I left Berne feeling naturally very sad. I had been happy there, and to this day the thought of it is a pleasant one.
I had to consult Dr. Herrenschwand about Madame d’Urfe, so I stopped at Morat, where he lived, and which is only four leagues from Berne. The doctor made me dine with him that I might try the fish of the lake, which I found delicious. I had intended to go on directly after dinner, but I was delayed by a curiosity of which I shall inform the reader.
After I had given the doctor a fee of two Louis for his advice, in writing, on a case of tapeworm, he made me walk with him by the Avanches road, and we went as far as the famous mortuary of Morat.

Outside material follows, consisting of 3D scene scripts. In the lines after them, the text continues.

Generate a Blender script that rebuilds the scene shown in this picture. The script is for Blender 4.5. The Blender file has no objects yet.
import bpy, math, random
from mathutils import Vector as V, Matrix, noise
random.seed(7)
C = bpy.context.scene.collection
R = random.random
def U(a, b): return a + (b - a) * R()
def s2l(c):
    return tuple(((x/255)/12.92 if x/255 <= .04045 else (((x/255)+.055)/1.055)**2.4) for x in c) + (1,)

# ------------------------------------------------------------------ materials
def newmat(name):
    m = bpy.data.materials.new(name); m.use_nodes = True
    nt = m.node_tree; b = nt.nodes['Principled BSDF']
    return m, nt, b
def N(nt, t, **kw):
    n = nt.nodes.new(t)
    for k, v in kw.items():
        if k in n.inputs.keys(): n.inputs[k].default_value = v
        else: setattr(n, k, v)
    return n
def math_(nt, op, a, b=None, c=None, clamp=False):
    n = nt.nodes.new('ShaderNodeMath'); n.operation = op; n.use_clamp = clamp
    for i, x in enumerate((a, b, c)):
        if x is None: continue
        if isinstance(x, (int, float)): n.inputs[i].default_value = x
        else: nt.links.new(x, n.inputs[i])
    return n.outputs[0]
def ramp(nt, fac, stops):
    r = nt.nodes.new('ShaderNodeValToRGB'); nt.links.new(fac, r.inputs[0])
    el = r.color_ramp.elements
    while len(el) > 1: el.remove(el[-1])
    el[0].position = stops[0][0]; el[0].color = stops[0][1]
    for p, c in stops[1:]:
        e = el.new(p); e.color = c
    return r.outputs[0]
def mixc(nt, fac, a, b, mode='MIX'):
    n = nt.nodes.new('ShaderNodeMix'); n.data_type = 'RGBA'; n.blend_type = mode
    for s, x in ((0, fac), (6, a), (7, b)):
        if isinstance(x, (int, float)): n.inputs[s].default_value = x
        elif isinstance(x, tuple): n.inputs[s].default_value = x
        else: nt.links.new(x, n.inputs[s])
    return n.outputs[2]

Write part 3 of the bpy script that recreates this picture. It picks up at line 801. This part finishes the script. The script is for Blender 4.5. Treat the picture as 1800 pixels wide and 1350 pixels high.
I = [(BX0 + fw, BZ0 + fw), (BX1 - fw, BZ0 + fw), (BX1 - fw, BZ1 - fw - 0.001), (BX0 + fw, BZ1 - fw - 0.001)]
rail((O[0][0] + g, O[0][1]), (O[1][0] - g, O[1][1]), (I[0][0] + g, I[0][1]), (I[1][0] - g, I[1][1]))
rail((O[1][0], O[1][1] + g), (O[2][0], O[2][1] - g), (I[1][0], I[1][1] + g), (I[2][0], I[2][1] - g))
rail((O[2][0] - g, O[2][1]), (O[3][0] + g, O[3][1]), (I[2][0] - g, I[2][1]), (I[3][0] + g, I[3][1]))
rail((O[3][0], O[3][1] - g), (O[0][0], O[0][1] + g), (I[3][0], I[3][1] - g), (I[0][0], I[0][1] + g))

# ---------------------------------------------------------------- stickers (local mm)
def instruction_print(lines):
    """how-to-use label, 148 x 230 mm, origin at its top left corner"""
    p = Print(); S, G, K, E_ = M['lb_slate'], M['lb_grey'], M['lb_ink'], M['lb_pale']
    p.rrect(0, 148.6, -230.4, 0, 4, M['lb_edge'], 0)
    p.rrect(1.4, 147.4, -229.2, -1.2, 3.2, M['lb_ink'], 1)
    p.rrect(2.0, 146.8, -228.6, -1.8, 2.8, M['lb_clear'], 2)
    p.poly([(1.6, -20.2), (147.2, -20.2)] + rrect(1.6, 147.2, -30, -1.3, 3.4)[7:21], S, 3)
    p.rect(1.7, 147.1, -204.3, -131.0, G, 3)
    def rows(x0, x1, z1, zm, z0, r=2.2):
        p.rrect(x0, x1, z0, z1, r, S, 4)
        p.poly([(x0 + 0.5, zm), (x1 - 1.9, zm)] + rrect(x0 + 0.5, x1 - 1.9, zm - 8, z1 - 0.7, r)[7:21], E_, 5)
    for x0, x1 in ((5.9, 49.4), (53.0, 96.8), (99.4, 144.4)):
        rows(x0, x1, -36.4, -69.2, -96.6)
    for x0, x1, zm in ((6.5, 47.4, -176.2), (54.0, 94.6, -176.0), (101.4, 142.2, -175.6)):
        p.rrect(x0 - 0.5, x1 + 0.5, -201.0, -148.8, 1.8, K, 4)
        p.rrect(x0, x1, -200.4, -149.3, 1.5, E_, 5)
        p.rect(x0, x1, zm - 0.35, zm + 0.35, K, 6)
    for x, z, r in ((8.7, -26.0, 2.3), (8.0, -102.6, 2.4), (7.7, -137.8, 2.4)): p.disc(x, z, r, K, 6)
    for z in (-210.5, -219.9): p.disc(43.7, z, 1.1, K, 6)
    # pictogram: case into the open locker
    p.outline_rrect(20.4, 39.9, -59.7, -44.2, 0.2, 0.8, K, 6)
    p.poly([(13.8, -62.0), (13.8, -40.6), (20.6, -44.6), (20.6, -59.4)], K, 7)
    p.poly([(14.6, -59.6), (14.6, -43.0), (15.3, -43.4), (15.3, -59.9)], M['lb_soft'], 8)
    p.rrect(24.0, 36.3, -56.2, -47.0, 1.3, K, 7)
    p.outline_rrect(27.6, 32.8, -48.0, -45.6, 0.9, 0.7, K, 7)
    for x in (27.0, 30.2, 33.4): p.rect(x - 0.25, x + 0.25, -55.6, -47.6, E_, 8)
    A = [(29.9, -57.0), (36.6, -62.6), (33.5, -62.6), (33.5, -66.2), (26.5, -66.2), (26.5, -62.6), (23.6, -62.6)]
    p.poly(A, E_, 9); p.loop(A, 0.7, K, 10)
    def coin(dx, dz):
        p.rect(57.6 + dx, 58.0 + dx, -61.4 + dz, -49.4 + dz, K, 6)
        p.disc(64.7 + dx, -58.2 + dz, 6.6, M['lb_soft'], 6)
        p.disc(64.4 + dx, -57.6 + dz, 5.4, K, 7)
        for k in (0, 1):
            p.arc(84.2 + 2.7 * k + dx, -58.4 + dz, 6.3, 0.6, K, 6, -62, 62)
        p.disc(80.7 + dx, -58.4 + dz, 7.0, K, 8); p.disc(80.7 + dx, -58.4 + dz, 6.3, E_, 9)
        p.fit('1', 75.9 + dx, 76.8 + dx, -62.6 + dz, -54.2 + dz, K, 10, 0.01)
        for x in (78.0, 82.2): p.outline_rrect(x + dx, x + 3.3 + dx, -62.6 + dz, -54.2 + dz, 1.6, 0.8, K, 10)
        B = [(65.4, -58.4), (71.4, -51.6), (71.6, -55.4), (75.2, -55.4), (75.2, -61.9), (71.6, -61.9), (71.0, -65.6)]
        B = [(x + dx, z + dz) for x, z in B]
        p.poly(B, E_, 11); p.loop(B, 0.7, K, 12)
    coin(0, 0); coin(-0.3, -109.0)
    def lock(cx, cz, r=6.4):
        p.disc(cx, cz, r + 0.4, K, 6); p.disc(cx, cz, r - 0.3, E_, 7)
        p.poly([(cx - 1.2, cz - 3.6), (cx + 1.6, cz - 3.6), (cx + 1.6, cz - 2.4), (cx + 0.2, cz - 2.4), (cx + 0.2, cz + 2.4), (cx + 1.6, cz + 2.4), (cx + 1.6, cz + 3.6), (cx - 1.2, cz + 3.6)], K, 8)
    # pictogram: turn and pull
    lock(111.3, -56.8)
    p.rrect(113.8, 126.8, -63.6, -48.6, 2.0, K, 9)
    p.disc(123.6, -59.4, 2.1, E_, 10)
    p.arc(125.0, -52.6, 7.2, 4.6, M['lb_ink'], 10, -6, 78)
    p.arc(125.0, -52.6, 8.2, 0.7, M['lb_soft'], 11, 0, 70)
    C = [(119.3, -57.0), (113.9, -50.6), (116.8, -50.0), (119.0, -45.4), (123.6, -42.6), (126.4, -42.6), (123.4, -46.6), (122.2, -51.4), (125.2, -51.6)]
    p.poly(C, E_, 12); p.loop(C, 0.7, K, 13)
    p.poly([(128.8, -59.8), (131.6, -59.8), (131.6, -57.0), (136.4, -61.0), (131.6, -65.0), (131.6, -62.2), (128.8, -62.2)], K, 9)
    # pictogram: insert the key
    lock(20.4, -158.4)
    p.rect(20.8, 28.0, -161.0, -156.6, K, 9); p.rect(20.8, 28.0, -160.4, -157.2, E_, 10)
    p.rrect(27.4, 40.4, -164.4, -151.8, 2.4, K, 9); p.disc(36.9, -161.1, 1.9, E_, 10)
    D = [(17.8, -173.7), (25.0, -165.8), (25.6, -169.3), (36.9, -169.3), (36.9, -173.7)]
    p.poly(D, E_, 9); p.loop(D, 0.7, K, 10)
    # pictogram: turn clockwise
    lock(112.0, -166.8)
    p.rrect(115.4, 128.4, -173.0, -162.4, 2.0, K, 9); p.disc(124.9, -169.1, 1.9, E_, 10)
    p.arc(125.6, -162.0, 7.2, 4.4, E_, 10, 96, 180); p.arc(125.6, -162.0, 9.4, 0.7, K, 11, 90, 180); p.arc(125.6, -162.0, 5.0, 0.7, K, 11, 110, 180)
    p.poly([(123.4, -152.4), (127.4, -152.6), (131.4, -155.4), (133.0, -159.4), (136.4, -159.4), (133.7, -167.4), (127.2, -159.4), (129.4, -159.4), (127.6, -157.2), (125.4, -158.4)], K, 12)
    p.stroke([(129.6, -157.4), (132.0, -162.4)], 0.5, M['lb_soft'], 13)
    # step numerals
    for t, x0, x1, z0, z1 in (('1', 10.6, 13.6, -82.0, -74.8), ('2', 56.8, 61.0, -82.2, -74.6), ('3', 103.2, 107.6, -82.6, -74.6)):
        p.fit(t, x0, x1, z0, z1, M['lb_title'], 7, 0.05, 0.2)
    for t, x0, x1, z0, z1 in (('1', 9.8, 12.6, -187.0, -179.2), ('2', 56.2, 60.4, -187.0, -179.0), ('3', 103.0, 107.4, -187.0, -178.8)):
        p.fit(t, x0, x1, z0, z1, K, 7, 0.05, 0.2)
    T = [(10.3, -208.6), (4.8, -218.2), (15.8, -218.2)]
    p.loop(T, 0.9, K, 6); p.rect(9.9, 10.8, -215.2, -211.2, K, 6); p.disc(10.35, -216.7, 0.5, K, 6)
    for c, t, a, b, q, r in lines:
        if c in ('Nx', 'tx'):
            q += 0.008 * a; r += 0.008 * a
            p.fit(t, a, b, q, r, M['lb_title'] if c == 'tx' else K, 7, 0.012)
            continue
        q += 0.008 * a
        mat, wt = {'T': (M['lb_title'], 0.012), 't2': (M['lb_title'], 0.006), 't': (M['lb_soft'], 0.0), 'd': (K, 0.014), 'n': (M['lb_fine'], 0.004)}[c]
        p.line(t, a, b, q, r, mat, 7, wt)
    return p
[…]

“This mortuary,” said the doctor, “was constructed with part of the bones of the Burgundians, who perished here at the well-known battle lost by Charles the Bold.”
The Latin inscription made me laugh.
“This inscription,” said I, “contains an insulting jest; it is almost burlesque, for the gravity of an inscription should not allow of laughter.”
The doctor, like a patriotic Swiss, would not allow it, but I think it was false shame on his part. The inscription ran as follows, and the impartial reader can judge of its nature:
“Deo. opt. Max.
Caroli inclyti et fortisimi Burgundie duds
exercitus Muratum obsidens, ab Helvetiis
cesus, hoc sui
monumentum reliquit anno MCDLXXVI.”
Till then I had had a great idea of Morat. Its fame of seven centuries, three sieges sustained and repulsed, all had given me a sublime notion of it; I expected to see something and saw nothing.
“Then Morat has been razed to the ground?” said I to the doctor.
“Not at all, it is as it always has been, or nearly so.”
I concluded that a man who wants to be well informed should read first and then correct his knowledge by travel. To know ill is worse than not to know at all, and Montaigne says that we ought to know things well.
But it was the following comic adventure which made me spend the night at Morat:
I found at the inn a young maid who spoke a sort of rustic Italian. She struck me by her great likeness to my fair stocking-seller at Paris. She was called Raton, a name which my memory has happily preserved. I offered her six francs for her favours, but she refused the money with a sort of pride, telling me that I had made a mistake and that she was an honest girl.
“It may be so,” said I, and I ordered my horses to be put in. When the honest Raton saw me on the point of leaving, she said, with an air that was at once gay and timid, that she wanted two louis, and if I liked to give her them and pass the night with her I should be well content.